▶ _WHAT IS NEEDED_:
Repeat every line of the listing below exactly, minus the pictures.

▶ _RAW DATA_:
>> START

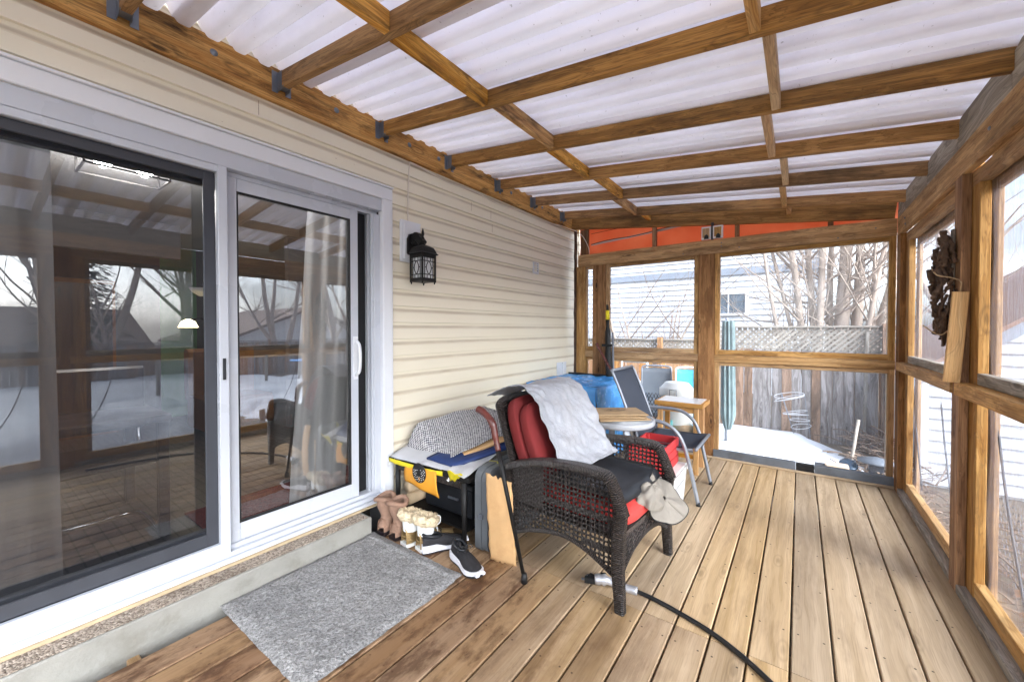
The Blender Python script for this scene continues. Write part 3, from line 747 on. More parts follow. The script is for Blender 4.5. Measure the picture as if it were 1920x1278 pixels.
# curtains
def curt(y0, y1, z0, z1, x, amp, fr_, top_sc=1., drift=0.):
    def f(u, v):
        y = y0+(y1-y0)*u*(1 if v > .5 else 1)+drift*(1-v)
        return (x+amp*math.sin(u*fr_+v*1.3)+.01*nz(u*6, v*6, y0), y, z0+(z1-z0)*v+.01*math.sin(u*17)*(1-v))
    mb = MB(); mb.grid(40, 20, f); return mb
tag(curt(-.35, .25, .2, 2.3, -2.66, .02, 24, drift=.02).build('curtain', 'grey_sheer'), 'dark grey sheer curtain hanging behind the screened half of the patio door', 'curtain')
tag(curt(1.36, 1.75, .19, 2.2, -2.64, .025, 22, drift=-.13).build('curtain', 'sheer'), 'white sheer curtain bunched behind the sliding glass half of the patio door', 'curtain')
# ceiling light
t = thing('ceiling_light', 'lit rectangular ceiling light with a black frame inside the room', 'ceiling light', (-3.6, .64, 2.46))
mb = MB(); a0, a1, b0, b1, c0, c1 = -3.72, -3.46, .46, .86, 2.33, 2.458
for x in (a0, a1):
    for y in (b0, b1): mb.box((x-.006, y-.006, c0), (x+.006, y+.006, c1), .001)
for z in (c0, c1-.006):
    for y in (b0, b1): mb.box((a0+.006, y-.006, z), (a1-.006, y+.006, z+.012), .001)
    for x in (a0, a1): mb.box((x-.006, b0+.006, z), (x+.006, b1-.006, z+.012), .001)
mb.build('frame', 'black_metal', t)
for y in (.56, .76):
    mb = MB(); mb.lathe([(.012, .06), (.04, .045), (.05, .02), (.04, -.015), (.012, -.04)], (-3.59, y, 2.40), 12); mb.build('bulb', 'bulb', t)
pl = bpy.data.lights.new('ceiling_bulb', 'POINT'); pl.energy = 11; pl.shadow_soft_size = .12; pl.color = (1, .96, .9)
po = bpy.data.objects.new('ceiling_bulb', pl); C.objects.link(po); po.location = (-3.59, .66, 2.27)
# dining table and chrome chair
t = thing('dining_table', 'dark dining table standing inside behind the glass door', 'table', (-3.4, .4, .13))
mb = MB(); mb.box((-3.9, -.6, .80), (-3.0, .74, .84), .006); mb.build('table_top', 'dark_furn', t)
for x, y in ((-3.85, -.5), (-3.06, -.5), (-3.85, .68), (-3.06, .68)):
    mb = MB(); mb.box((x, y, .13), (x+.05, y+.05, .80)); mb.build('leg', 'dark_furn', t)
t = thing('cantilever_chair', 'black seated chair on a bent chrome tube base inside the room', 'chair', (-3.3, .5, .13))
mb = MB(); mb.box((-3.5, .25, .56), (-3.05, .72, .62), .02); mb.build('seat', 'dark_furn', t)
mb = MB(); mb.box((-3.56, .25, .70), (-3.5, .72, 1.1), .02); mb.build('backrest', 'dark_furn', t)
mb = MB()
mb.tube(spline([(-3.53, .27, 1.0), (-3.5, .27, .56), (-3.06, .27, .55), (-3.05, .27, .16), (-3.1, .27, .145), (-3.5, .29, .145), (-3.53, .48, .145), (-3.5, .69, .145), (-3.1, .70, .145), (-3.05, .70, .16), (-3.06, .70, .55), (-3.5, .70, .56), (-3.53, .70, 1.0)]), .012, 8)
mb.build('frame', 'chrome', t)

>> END

▶ _CORRECT RESPONSE_:
The Blender Python script for this scene continues. Write part 3, from line 747 on. More parts follow. The script is for Blender 4.5. Measure the picture as if it were 1920x1278 pixels.
# curtains
def curt(y0, y1, z0, z1, x, amp, fr_, top_sc=1., drift=0.):
    def f(u, v):
        y = y0+(y1-y0)*u*(1 if v > .5 else 1)+drift*(1-v)
        return (x+amp*math.sin(u*fr_+v*1.3)+.01*nz(u*6, v*6, y0), y, z0+(z1-z0)*v+.01*math.sin(u*17)*(1-v))
    mb = MB(); mb.grid(40, 20, f); return mb
tag(curt(-.35, .25, .2, 2.3, -2.66, .02, 24, drift=.02).build('curtain', 'grey_sheer'), 'dark grey sheer curtain hanging behind the screened half of the patio door', 'curtain')
tag(curt(1.36, 1.75, .19, 2.2, -2.64, .025, 22, drift=-.13).build('curtain', 'sheer'), 'white sheer curtain bunched behind the sliding glass half of the patio door', 'curtain')
# ceiling light
t = thing('ceiling_light', 'lit rectangular ceiling light with a black frame inside the room', 'ceiling light', (-3.6, .64, 2.46))
mb = MB(); a0, a1, b0, b1, c0, c1 = -3.72, -3.46, .46, .86, 2.33, 2.458
for x in (a0, a1):
    for y in (b0, b1): mb.box((x-.006, y-.006, c0), (x+.006, y+.006, c1), .001)
for z in (c0, c1-.006):
    for y in (b0, b1): mb.box((a0+.006, y-.006, z), (a1-.006, y+.006, z+.012), .001)
    for x in (a0, a1): mb.box((x-.006, b0+.006, z), (x+.006, b1-.006, z+.012), .001)
mb.build('frame', 'black_metal', t)
for y in (.56, .76):
    mb = MB(); mb.lathe([(.012, .06), (.04, .045), (.05, .02), (.04, -.015), (.012, -.04)], (-3.59, y, 2.40), 12); mb.build('bulb', 'bulb', t)
pl = bpy.data.lights.new('ceiling_bulb', 'POINT'); pl.energy = 11; pl.shadow_soft_size = .12; pl.color = (1, .96, .9)
po = bpy.data.objects.new('ceiling_bulb', pl); C.objects.link(po); po.location = (-3.59, .66, 2.27)
# dining table and chrome chair
t = thing('dining_table', 'dark dining table standing inside behind the glass door', 'table', (-3.4, .4, .13))
mb = MB(); mb.box((-3.9, -.6, .80), (-3.0, .74, .84), .006); mb.build('table_top', 'dark_furn', t)
for x, y in ((-3.85, -.5), (-3.06, -.5), (-3.85, .68), (-3.06, .68)):
    mb = MB(); mb.box((x, y, .13), (x+.05, y+.05, .80)); mb.build('leg', 'dark_furn', t)
t = thing('cantilever_chair', 'black seated chair on a bent chrome tube base inside the room', 'chair', (-3.3, .5, .13))
mb = MB(); mb.box((-3.5, .25, .56), (-3.05, .72, .62), .02); mb.build('seat', 'dark_furn', t)
mb = MB(); mb.box((-3.56, .25, .70), (-3.5, .72, 1.1), .02); mb.build('backrest', 'dark_furn', t)
mb = MB()
mb.tube(spline([(-3.53, .27, 1.0), (-3.5, .27, .56), (-3.06, .27, .55), (-3.05, .27, .16), (-3.1, .27, .145), (-3.5, .29, .145), (-3.53, .48, .145), (-3.5, .69, .145), (-3.1, .70, .145), (-3.05, .70, .16), (-3.06, .70, .55), (-3.5, .70, .56), (-3.53, .70, 1.0)]), .012, 8)
mb.build('frame', 'chrome', t)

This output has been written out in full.